Tuesday, October 21, 2008

Festivus For The Restuvus

At the school Miss 10 goes to, we don't do Halloween parties. (I know! It's simply horrible.. wink wink!) Instead we have a Fall Festival. All of the grades party together for about an hour at the end of the day. It's really loud, it's very busy and it's highly stressful (for the organizers) for about an hour. We have parent volunteers to man different stations and for those who can't volunteer we ask for donations for snacks and supplies.
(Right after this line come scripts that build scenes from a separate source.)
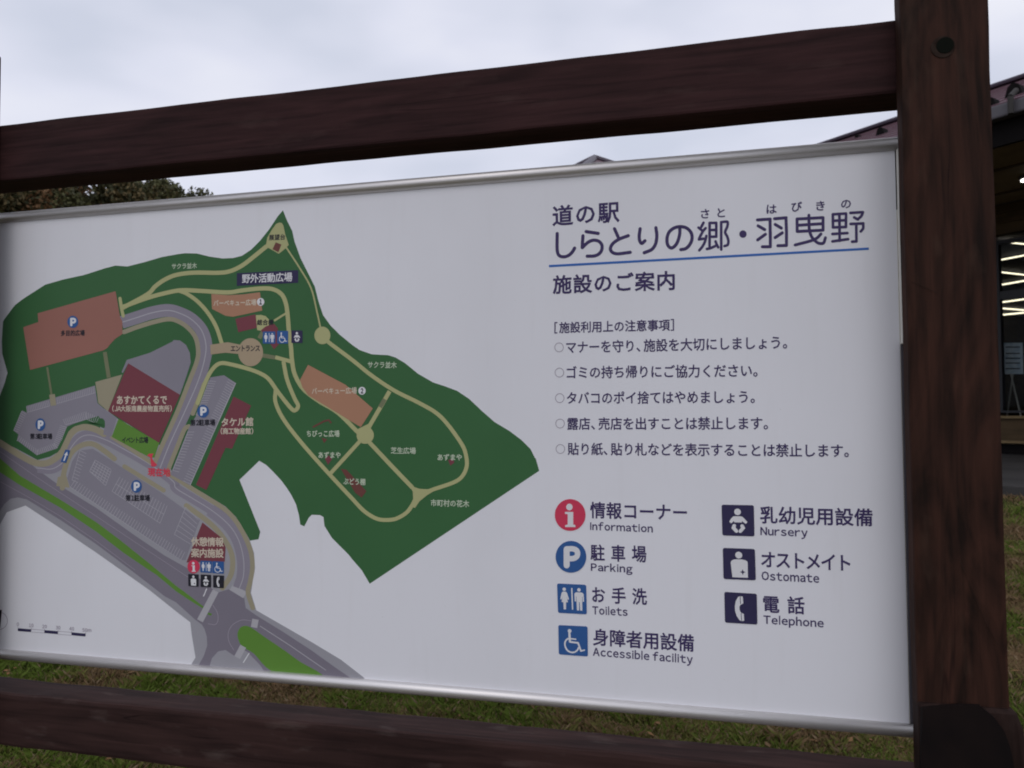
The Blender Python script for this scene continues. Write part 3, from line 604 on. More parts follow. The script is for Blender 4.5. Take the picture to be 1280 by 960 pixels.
for a, b in (((39, 786.5), (55.6, 787.8)), ((38.8, 790), (55.4, 791.2)), ((72.5, 789), (89.4, 790.5)), ((72.2, 792.7), (89.2, 794.2))): g.stroke([a, b], .5, 'thin', cap=False)
for x, y in ((22.3, 785), (39, 786.3), (55.6, 787.6), (72.5, 789), (89.4, 790.4), (107, 792)): g.stroke([(x, y), (x, y-1.6)], .5, 'thin', cap=False)
g.done()
for s, x, y, w_ in (('0', 22.3, 780.2, 1.5), ('10', 39, 781.6, 2.8), ('20', 55.7, 783, 2.9), ('30', 72.6, 784.5, 2.9), ('40', 89.6, 785.8, 3), ('50m', 108.5, 787.5, 5.6)):
    text(s, (x-w_, y), (x+w_, y+.2), 4.6, 'thin', .02, 'map_scale_number', latin=True)
g = Print('map_compass'); g.stroke([(-1+10.3*math.cos(a*.2618), 776+10.8*math.sin(a*.2618)) for a in range(24)], .6, 'thin', closed=True); g.poly([(-3, 762), (2.3, 762.5), (1, 776), (0, 785), (-3, 785)], 'black'); g.done()

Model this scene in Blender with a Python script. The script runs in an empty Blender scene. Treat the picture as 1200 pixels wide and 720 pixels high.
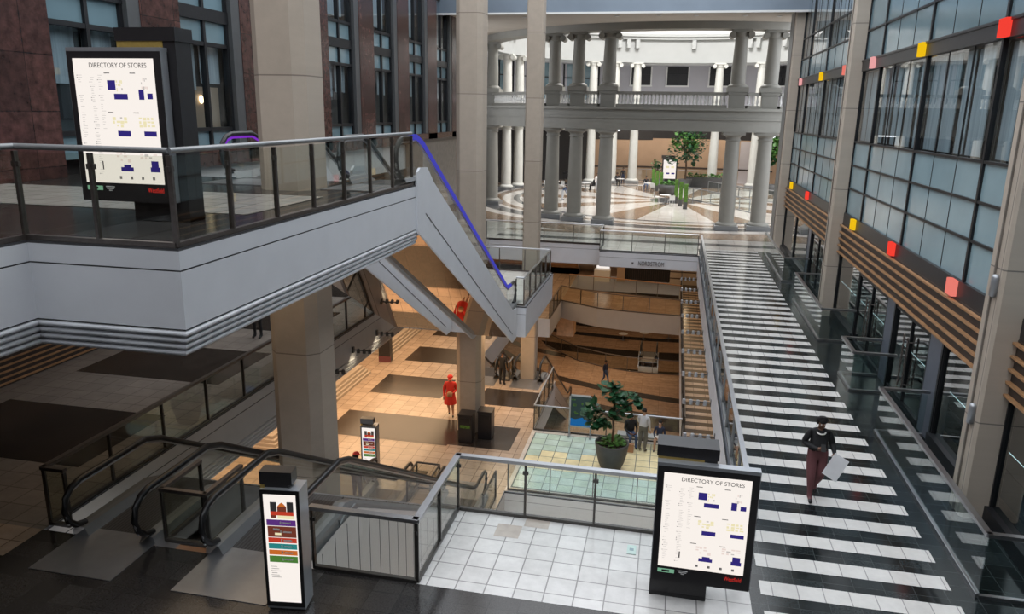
import bpy, bmesh, math, random
from math import sin, cos, pi, radians, sqrt, atan2, tan
from mathutils import Vector, Matrix
random.seed(7)
SC = bpy.context.scene
COL = SC.collection
SU, SL, SLL, SL2 = 5.5, -5.5, -11.0, -16.5      # storey levels; the walkway is at zero

# ------------------------------------------------------------------ materials
def newmat(name):
    m = bpy.data.materials.new(name); m.use_nodes = True
    nt = m.node_tree; nt.nodes.clear()
    out = nt.nodes.new('ShaderNodeOutputMaterial')
    return m, nt, out
def N(nt, t, **kw):
    n = nt.nodes.new(t)
    for k, v in kw.items():
        if hasattr(n, k): setattr(n, k, v)
        else: n.inputs[k].default_value = v
    return n
def L(nt, a, b): nt.links.new(a, b)
def c4(c): return (c[0], c[1], c[2], 1)
def coords(nt, plane='xy'):
    tc = N(nt, 'ShaderNodeTexCoord'); o = tc.outputs['Object']
    if plane == 'xy': return o
    s = N(nt, 'ShaderNodeSeparateXYZ'); L(nt, o, s.inputs[0])
    c = N(nt, 'ShaderNodeCombineXYZ')
    L(nt, s.outputs['Y' if plane == 'yz' else 'X'], c.inputs[0]); L(nt, s.outputs['Z'], c.inputs[1])
    return c.outputs[0]
def mat(name, col, rough=.5, metal=0., var=.08, scale=3., spec=.5, bump=0., col2=None, detail=4, stretch=None):
    m, nt, out = newmat(name)
    b = N(nt, 'ShaderNodeBsdfPrincipled'); b.inputs['Roughness'].default_value = rough
    b.inputs['Metallic'].default_value = metal; b.inputs['Specular IOR Level'].default_value = spec
    L(nt, b.outputs[0], out.inputs[0])
    tc = N(nt, 'ShaderNodeTexCoord')
    v = tc.outputs['Object']
    if stretch:
        mp = N(nt, 'ShaderNodeMapping'); mp.inputs['Scale'].default_value = stretch; L(nt, v, mp.inputs[0]); v = mp.outputs[0]
    no = N(nt, 'ShaderNodeTexNoise'); no.inputs['Scale'].default_value = scale; no.inputs['Detail'].default_value = detail
    L(nt, v, no.inputs['Vector'])
    r = N(nt, 'ShaderNodeValToRGB'); L(nt, no.outputs[0], r.inputs[0])
    c2 = col2 if col2 else [min(1, c*(1+var)) for c in col]
    c1 = col if col2 else [c*(1-var) for c in col]
    r.color_ramp.elements[0].color = c4(c1); r.color_ramp.elements[0].position = .3
    r.color_ramp.elements[1].color = c4(c2); r.color_ramp.elements[1].position = .7
    L(nt, r.outputs[0], b.inputs['Base Color'])
    if bump:
        bp = N(nt, 'ShaderNodeBump'); bp.inputs['Strength'].default_value = bump; L(nt, no.outputs[0], bp.inputs['Height']); L(nt, bp.outputs[0], b.inputs['Normal'])
    return m
def tile(name, ca, cb, grout, w, h, rough=.3, mortar=.008, plane='xy', noise=.25, nscale=2.5, off=(0, 0, 0), spec=.5, bias=0., offset=0.):
    m, nt, out = newmat(name)
    b = N(nt, 'ShaderNodeBsdfPrincipled'); b.inputs['Roughness'].default_value = rough; b.inputs['Specular IOR Level'].default_value = spec
    L(nt, b.outputs[0], out.inputs[0])
    v = coords(nt, plane)
    mp = N(nt, 'ShaderNodeMapping'); mp.inputs['Location'].default_value = off; L(nt, v, mp.inputs[0])
    br = N(nt, 'ShaderNodeTexBrick', offset=offset, squash=1.0)
    br.inputs['Color1'].default_value = c4(ca); br.inputs['Color2'].default_value = c4(cb); br.inputs['Mortar'].default_value = c4(grout)
    br.inputs['Scale'].default_value = 1; br.inputs['Mortar Size'].default_value = mortar; br.inputs['Brick Width'].default_value = w; br.inputs['Row Height'].default_value = h
    br.inputs['Bias'].default_value = bias; br.inputs['Mortar Smooth'].default_value = 0
    L(nt, mp.outputs[0], br.inputs['Vector'])
    no = N(nt, 'ShaderNodeTexNoise'); no.inputs['Scale'].default_value = nscale; no.inputs['Detail'].default_value = 8; no.inputs['Roughness'].default_value = .65
    L(nt, v, no.inputs['Vector'])
    mr = N(nt, 'ShaderNodeMapRange'); mr.inputs['From Min'].default_value = .3; mr.inputs['From Max'].default_value = .7
    mr.inputs['To Min'].default_value = 1-noise; mr.inputs['To Max'].default_value = 1+noise; L(nt, no.outputs[0], mr.inputs[0])
    mx = N(nt, 'ShaderNodeMix', data_type='RGBA', blend_type='MULTIPLY'); mx.inputs[0].default_value = 1
    L(nt, br.outputs['Color'], mx.inputs[6]); L(nt, mr.outputs[0], mx.inputs[7]); L(nt, mx.outputs[2], b.inputs['Base Color'])
    return m
def glass(name, tint=(.85, .93, .92), refl=.9, rough=.0, f0=1.45):
    m, nt, out = newmat(name)
    t = N(nt, 'ShaderNodeBsdfTransparent'); t.inputs[0].default_value = c4(tint)
    g = N(nt, 'ShaderNodeBsdfGlossy'); g.inputs['Roughness'].default_value = rough; g.inputs[0].default_value = (refl, refl, refl, 1)
    lw = N(nt, 'ShaderNodeLayerWeight'); lw.inputs['Blend'].default_value = .5
    pw = N(nt, 'ShaderNodeMath', operation='POWER'); L(nt, lw.outputs['Facing'], pw.inputs[0]); pw.inputs[1].default_value = 4.5
    r0 = ((f0-1)/(f0+1))**2; f = N(nt, 'ShaderNodeMath', operation='MULTIPLY_ADD'); L(nt, pw.outputs[0], f.inputs[0]); f.inputs[1].default_value = 1-r0; f.inputs[2].default_value = r0
    mx = N(nt, 'ShaderNodeMixShader'); L(nt, f.outputs[0], mx.inputs[0]); L(nt, t.outputs[0], mx.inputs[1]); L(nt, g.outputs[0], mx.inputs[2]); L(nt, mx.outputs[0], out.inputs[0])
    return m
def emit(name, col, s):
    m, nt, out = newmat(name)
    e = N(nt, 'ShaderNodeEmission'); e.inputs[0].default_value = c4(col); e.inputs[1].default_value = s; L(nt, e.outputs[0], out.inputs[0])
    return m
M = {}
M['steel'] = mat('brushed steel', (.5, .51, .53), .3, 1., .05, 30)
M['darksteel'] = mat('dark steel', (.10, .095, .09), .35, .8, .1, 20)
M['bronze'] = mat('bronze steel', (.16, .14, .13), .35, .8, .1, 20)
M['black'] = mat('black rubber', (.012, .012, .013), .35, 0, .2, 20)
M['fascia'] = mat('pale grey fascia', (.62, .64, .68), .45, 0, .03, 2)
M['fasciawarm'] = mat('grey painted fascia', (.55, .53, .515), .45, 0, .03, 2)
M['groove'] = mat('dark joint', (.05, .05, .055), .6)
M['ceil'] = mat('ceiling plaster', (.55, .5, .44), .7, 0, .04, 1)
M['stone'] = tile('beige limestone', (.44, .37, .30), (.47, .40, .33), (.22, .18, .15), 5, 2.75, .55, .012, 'xz', .06, 3, off=(2.2, .6, 0))
M['stoney'] = tile('beige limestone facade', (.49, .425, .355), (.51, .445, .375), (.2, .18, .16), 5, 2.75, .55, .012, 'yz', .06, 3, off=(0.2, .9, 0))
M['granite'] = tile('red granite', (.048, .022, .019), (.090, .040, .034), (.03, .015, .013), 1.25, 1.15, .22, .012, 'yz', .65, 4.5)
M['greystone'] = mat('grey brown stone', (.18, .16, .14), .4, 0, .2, 4)
M['granfloor'] = tile('dark granite floor', (.024, .022, .022), (.042, .039, .038), (.02, .02, .02), .45, .45, .16, .006, 'xy', .5, 40)
M['blackfloor'] = tile('black granite floor', (.007, .010, .011), (.020, .027, .029), (.05, .058, .058), .45, .39, .12, .005, 'xy', .7, 30, off=(0, .05, 0), spec=.35)
M['white'] = tile('white marble tile', (.62, .61, .6), (.72, .71, .7), (.28, .27, .27), .45, .42, .2, .01, 'xy', .1, 5, off=(.15, .08, 0))
M['stripe'] = tile('white stripe tile', (.66, .65, .63), (.74, .73, .71), (.34, .33, .33), .38, 40, .15, .008, 'xy', .08, 5)
M['ustripe'] = tile('grey beige upper tile', (.36, .34, .32), (.42, .40, .38), (.2, .19, .18), .52, .52, .2, .01, 'xy', .1, 4)
M['pinktile'] = mat('pinkish marble tile', (.48, .42, .37), .2, 0, .1, 6)
M['tan'] = tile('tan tile floor', (.40, .31, .235), (.50, .39, .30), (.22, .16, .12), .52, .52, .22, .012, 'xy', .15, 3)
M['greytan'] = tile('grey beige tile floor', (.23, .20, .175), (.28, .24, .21), (.12, .10, .085), .52, .52, .28, .012, 'xy', .18, 3)
M['darkinlay'] = tile('dark brown inlay', (.032, .025, .021), (.046, .036, .030), (.02, .017, .015), .52, .52, .22, .008, 'xy', .3, 8)
M['wood'] = mat('warm wood', (.42, .22, .1), .4, 0, .2, 2, stretch=(1, 1, 6))
M['woodfloor'] = tile('warm plank floor', (.36, .235, .155), (.44, .295, .20), (.24, .15, .095), 1.2, .5, .25, .01, 'xy', .2, 3)
M['oak'] = mat('oak slat', (.42, .23, .11), .45, 0, .2, 5)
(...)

I have been the co-chair for this event for about 6 or 7 years now. I know, I'm just glutton for punishment, aren't I? But we have to put in 30 hours of volunteer time per family, and this usually gets us off to a good start. Typically I put in about 9 to 10 hours of time doing the planning, shopping, prepping and actual partying. None of it is stressful until the actual party. Then I'm running around making sure everyone has what they need, and delivering things to classrooms and cleaning up, and generally feeling pretty much on the verge of a heart attack.

Tomorrow is our Fall Festival. We are gathering all the grades in the gym, dividing them up into mixed age groups and then spending 10 minutes at a station totaling one hour. We will have 6 stations total. We have done some great stations in the past, and try to cater to each age group. This year we will have 2 relay stations. They are always the biggest hit of the festival. One of them involves putting on old, big, baggy, clothes and the other I'm still planning. Why am I still planning something the day before the event? Well, because the station we had planned involved apples, and no one was willing/able to donate apples for us. We can't afford enough apples for each of 120 or so kids, so I am stuck doing last minute planning. Not that a relay is all that difficult to plan, but I'm hoping for a brilliant revelation of something new and exciting that caters to ages 5 through 12. Sigh....

In other news, the play was cute, difficult to hear, but cute. Miss 10 was amazingly loud enough for everyone to hear (One of the few) and she wasn't shy, she wasn't totally out there for the world to see, but she wasn't shy, and that is what we hoped for. It's a huge, huge step for her.

Meanwhile, I am in the middle of this festivus, home remodeling projects, and I leave on Thursday for a trip for a few days. So I'm feeling a little stressed, and cranky, maybe I just need a drink~ a stiff drink.

1 comment:

Lo said...

That's so great about Miss 10! I love how you find opportunities for her to step out of her comfort zone (regarding her shyness) in incremental stages and then praise her for it. You watch her reactions to make sure the situation isn't too scary for her and add reassurance when needed. I wish more parents understood how terrifying some seemingly normal, everyday activities are for shy children and offered the support, compassion and encouragement that you do.

It took me well into adulthood to start doing this for myself to overcome my shyness and I still struggle in many situations. I also haven't participated in a lot of things I would have liked to because of being too shy.

It warms my heart to know that you aren't letting shyness keep Tessa from fully participting in everything she wants to do - you are helping her through it all. This will give her the courage and knowledge she needs to work through these feelings on her own when she's older - if she doesn't completely conquer her shyness by then.